Former Watergate Prosecutor Richard Ben-Veniste '64 to Lecture at 'Berg

Former Watergate prosecutor Richard Ben-Veniste ’64 will deliver a lecture, “The Emperor's New Clothes: Exposing the Truth from Watergate to 9/11” on Thursday, April 8 at 8 p.m. in the Recital Hall, Center for the Arts. This event is free and open to the public.
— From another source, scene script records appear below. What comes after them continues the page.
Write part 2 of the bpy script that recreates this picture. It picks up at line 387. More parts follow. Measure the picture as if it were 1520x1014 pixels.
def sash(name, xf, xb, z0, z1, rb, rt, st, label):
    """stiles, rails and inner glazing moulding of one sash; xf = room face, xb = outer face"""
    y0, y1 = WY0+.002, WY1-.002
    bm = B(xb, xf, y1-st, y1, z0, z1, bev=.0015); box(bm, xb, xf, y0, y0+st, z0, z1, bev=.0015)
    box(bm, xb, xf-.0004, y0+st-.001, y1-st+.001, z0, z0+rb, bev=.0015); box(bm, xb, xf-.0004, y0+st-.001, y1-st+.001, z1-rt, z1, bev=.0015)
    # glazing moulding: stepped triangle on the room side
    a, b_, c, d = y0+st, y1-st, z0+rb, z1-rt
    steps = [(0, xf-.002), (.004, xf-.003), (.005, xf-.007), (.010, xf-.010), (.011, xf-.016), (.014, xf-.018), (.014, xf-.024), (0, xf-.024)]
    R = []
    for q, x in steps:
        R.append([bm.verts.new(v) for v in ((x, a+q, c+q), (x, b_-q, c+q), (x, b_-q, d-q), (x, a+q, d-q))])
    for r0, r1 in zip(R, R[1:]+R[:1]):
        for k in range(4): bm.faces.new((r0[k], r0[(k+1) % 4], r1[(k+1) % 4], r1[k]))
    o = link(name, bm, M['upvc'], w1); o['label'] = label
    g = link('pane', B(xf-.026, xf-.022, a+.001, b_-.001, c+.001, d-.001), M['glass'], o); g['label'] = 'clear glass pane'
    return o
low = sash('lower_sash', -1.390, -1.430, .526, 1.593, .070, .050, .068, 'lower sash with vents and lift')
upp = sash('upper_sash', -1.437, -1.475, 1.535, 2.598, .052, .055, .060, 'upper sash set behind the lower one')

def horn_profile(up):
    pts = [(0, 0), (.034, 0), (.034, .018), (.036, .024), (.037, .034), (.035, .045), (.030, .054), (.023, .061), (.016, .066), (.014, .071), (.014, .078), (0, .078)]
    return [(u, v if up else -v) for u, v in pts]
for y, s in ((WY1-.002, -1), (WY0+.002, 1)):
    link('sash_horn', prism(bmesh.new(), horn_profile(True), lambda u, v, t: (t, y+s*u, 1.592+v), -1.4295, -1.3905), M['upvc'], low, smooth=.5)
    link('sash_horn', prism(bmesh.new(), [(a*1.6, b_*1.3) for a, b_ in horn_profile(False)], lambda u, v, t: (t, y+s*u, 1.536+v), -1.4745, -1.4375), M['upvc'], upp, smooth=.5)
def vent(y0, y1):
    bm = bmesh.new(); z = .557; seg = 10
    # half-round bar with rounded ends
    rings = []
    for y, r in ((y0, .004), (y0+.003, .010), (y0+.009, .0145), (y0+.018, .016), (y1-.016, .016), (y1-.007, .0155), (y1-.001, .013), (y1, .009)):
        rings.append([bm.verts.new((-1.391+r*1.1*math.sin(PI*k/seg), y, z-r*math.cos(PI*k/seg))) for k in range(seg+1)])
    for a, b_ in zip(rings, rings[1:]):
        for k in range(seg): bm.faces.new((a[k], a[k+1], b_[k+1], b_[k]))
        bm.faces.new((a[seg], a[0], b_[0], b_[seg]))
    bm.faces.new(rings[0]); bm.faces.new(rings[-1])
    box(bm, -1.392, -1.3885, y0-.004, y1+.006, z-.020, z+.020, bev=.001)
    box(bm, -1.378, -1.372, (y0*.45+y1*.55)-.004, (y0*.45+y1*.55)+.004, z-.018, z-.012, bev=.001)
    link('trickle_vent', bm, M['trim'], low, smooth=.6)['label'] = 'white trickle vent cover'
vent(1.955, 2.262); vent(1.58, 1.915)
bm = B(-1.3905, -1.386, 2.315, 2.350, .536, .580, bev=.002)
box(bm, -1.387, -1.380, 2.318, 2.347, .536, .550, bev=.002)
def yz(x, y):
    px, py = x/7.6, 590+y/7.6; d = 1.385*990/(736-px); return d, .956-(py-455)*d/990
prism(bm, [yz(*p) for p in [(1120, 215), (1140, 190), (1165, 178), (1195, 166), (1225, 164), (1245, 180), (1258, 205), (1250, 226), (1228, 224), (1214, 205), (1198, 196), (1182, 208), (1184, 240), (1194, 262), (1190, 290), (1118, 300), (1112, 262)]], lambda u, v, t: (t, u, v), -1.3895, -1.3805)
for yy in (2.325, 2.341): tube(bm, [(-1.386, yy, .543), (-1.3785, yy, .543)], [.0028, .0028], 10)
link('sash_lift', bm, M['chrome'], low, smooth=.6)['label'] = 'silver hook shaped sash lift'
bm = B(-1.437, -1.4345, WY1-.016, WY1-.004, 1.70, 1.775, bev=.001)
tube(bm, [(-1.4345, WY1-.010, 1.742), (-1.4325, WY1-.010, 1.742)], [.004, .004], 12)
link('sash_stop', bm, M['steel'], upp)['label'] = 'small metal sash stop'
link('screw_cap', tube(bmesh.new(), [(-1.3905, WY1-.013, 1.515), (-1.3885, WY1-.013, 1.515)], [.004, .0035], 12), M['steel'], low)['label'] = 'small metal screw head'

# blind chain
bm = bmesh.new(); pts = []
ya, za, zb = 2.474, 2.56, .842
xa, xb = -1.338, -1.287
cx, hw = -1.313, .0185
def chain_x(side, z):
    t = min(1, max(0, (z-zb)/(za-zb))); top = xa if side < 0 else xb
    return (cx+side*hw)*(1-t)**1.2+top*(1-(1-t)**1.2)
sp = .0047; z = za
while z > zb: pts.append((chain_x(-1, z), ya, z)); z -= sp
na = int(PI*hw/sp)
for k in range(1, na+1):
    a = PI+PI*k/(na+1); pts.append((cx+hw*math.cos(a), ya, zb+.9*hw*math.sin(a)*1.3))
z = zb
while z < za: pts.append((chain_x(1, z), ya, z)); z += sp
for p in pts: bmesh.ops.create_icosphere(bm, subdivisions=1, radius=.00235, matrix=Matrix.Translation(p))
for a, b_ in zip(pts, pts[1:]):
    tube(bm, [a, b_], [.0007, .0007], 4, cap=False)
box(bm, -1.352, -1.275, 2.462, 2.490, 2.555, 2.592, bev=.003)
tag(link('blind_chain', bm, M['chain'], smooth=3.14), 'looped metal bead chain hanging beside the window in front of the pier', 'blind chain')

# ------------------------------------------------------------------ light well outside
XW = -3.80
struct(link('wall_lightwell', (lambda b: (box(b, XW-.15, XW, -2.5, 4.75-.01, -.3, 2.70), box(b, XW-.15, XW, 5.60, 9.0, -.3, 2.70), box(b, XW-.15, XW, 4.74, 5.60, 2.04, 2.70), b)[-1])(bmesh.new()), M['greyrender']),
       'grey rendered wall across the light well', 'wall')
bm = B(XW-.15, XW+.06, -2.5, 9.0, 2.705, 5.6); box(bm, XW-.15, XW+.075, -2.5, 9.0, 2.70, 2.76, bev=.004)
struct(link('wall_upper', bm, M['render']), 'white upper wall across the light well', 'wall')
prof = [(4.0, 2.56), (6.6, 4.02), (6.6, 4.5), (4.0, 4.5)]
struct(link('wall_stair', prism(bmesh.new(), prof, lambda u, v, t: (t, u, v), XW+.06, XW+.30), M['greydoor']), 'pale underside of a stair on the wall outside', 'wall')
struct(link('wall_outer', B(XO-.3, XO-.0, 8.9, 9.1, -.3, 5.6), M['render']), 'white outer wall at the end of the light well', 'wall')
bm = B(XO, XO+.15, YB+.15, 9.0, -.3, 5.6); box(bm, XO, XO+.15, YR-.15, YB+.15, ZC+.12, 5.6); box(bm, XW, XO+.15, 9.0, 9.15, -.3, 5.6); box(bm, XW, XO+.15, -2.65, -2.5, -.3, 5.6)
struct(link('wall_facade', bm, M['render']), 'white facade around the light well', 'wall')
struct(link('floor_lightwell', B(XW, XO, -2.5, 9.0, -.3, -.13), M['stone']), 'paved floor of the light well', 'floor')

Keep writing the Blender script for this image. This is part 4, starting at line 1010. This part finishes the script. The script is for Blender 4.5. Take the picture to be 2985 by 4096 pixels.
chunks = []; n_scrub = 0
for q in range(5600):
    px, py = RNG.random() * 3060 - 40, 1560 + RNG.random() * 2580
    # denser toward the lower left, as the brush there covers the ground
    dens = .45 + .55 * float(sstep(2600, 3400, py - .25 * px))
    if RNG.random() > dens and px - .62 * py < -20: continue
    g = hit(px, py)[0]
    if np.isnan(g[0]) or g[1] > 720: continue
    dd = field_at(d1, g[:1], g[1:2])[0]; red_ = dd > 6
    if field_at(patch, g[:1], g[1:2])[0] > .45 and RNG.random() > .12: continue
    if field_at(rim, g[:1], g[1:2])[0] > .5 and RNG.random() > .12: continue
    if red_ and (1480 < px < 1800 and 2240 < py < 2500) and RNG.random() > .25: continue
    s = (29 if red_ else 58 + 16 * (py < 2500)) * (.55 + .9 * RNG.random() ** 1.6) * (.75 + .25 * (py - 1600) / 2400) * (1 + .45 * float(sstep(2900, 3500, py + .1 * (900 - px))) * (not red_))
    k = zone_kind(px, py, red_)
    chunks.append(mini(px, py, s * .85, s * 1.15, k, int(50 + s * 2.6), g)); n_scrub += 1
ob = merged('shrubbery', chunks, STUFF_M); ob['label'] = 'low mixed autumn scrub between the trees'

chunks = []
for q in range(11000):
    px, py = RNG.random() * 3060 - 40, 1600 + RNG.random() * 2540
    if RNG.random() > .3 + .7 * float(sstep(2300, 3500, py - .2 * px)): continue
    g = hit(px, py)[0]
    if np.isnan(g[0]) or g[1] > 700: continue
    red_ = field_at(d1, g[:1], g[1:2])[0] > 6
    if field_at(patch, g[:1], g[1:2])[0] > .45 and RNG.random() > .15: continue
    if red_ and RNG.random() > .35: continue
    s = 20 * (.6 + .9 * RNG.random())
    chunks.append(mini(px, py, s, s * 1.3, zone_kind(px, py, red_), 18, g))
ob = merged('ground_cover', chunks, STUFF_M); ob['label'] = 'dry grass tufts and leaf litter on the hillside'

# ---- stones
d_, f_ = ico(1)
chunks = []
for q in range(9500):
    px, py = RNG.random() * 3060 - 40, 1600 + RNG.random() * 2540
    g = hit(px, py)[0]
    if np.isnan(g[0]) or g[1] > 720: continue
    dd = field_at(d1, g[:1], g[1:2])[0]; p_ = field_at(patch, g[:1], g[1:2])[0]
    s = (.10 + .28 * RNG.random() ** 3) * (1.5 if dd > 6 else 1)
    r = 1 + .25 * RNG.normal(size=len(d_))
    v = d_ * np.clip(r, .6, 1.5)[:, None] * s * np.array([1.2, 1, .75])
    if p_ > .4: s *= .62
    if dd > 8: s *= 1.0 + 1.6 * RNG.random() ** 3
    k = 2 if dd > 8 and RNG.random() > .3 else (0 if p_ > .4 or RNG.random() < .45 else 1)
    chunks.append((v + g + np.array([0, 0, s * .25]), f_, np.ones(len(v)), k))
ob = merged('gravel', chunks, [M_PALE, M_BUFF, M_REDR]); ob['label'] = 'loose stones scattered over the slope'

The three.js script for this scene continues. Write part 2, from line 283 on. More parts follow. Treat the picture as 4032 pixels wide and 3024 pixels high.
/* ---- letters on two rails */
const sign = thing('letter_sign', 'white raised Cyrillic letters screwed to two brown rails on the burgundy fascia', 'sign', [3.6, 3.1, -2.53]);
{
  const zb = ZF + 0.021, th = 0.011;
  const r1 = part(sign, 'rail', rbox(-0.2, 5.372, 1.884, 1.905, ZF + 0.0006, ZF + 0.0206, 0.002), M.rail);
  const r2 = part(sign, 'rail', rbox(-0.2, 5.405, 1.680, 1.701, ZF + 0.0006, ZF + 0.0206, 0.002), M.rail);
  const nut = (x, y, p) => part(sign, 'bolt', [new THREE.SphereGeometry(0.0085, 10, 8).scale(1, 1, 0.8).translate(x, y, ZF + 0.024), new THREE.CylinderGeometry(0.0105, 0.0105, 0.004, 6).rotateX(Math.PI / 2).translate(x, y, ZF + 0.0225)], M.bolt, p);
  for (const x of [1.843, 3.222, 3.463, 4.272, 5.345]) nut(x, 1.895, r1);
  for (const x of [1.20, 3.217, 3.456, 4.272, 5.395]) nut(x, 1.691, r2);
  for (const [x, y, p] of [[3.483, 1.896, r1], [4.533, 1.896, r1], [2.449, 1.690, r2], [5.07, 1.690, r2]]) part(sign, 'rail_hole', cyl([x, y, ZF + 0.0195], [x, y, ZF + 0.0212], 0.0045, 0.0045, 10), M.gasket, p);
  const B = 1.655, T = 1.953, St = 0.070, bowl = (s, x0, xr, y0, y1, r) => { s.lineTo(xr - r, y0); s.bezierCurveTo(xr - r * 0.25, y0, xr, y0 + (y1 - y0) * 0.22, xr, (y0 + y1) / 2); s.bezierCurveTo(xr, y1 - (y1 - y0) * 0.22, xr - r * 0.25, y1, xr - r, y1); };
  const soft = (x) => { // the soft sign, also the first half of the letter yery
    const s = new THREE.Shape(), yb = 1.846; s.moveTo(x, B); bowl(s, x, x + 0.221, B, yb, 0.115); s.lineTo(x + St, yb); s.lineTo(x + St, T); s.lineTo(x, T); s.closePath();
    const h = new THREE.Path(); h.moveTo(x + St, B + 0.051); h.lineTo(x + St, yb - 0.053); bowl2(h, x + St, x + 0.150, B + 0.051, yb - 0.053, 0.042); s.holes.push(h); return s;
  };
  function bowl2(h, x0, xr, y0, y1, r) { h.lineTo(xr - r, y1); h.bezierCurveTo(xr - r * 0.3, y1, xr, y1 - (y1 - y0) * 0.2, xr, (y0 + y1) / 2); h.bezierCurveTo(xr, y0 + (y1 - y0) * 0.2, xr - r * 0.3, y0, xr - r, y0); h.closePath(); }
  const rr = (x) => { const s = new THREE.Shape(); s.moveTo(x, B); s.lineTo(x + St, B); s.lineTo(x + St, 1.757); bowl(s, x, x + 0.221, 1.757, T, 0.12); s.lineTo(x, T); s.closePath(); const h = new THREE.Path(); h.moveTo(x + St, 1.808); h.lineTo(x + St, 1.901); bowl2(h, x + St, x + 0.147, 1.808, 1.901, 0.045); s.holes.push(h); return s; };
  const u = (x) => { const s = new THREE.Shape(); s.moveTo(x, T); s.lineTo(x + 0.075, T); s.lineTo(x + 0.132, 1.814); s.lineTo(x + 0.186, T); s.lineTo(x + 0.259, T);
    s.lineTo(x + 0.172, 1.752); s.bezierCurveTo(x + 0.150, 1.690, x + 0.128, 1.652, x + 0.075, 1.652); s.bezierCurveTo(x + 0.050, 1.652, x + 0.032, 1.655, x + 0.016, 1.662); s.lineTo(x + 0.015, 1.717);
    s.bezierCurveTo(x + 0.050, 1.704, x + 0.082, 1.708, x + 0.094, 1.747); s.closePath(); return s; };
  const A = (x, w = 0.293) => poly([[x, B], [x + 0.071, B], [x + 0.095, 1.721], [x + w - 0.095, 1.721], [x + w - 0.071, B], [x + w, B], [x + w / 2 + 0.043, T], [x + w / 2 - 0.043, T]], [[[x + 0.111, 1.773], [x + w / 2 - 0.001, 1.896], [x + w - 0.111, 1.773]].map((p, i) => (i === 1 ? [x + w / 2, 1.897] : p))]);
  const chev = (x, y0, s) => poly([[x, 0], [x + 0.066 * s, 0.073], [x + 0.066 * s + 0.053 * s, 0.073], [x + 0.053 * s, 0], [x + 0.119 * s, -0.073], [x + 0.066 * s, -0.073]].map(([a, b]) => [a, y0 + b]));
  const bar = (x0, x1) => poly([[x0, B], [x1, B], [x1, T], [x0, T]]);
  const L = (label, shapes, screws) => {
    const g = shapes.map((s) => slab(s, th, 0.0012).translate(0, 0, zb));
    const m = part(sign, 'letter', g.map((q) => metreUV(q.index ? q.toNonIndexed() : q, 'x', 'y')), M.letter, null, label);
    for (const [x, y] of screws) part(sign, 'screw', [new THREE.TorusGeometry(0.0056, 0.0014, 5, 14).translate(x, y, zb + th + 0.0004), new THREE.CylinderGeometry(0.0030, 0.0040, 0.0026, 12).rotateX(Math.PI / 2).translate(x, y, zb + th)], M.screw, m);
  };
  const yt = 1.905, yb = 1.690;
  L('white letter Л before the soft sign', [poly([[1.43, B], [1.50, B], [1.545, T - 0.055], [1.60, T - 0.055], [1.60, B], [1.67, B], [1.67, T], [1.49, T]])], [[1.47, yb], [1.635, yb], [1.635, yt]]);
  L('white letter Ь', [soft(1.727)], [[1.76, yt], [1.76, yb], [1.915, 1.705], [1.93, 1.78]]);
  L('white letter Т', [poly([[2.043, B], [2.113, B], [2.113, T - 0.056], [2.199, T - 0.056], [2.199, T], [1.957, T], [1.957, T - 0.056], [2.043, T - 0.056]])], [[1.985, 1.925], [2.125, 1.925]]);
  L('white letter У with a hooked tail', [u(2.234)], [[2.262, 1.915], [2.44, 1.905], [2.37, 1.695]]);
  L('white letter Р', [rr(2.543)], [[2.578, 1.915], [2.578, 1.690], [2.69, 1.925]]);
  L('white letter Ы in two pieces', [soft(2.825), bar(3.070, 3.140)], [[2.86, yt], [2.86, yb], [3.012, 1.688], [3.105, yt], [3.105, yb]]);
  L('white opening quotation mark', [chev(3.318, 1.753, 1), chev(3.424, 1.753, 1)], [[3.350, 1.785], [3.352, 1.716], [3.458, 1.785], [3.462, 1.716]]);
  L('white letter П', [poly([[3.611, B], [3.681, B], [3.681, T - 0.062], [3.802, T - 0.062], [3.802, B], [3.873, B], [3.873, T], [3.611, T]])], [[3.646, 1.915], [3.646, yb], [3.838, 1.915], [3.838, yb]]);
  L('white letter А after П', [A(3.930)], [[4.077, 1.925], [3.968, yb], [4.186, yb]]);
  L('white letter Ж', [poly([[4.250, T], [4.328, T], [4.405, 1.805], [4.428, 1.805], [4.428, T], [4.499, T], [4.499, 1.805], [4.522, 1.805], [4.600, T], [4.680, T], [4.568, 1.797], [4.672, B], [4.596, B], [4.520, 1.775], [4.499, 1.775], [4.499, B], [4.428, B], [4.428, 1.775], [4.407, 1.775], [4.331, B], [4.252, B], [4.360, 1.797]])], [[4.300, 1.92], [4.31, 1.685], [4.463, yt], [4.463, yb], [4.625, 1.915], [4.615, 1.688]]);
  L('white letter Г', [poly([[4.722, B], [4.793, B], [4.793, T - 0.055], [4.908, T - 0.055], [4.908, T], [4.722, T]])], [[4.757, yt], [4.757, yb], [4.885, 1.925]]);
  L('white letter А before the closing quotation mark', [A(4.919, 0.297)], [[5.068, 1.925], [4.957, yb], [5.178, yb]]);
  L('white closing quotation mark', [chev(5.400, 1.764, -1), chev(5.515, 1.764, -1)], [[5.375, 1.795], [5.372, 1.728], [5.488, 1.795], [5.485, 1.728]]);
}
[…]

 Wednesday, March 31, 2010 00:23 PM

In addition to the lecture, Ben-Veniste will guest teach a class, Theories of International Relations, on April 9.
Ben-Veniste graduated from Stuyvesant High School in New York City, earned an A.B. from Muhlenberg College, an LL.B. from Columbia Law School in New York City and an LL.M. from Northwestern University School of Law in Evanston, Illinois.
He was an assistant U.S. attorney (1968–1973) in the Southern District of New York, and chief of the Special Prosecution section, (1971–1973). He became a leading Watergate scandal prosecutor, first as chief of the Watergate Task Force of the Watergate Special Prosecutor's Office, (1973–1975), then Special Outside Counsel to the U.S. Senate Committee on Government Operations (1976–1977), and chief counsel (minority) of the Senate Whitewater Committee (1995–1996).
He was the Democrat's chief counsel (1995–1996) on the Senate Whitewater Committee investigating President Bill Clinton's Whitewater scandal and others. He argued effectively, as a skilled trial attorney, that Clinton and Hillary Clinton did no wrong during the deal, in their other Arkansas business affairs, nor in obstructing law enforcement personnel after Vince Foster's suicide.
Ben-Veniste is a presidential appointee (2000) to the Nazi War Crimes and Japanese Imperial Government Records Interagency Working Group, a group mandated to review and declassify documents relating to war crimes in the World War II era.  He was a member (2002) of the National Commission on Terrorist Attacks Upon the United States, or “9/11 Commission.”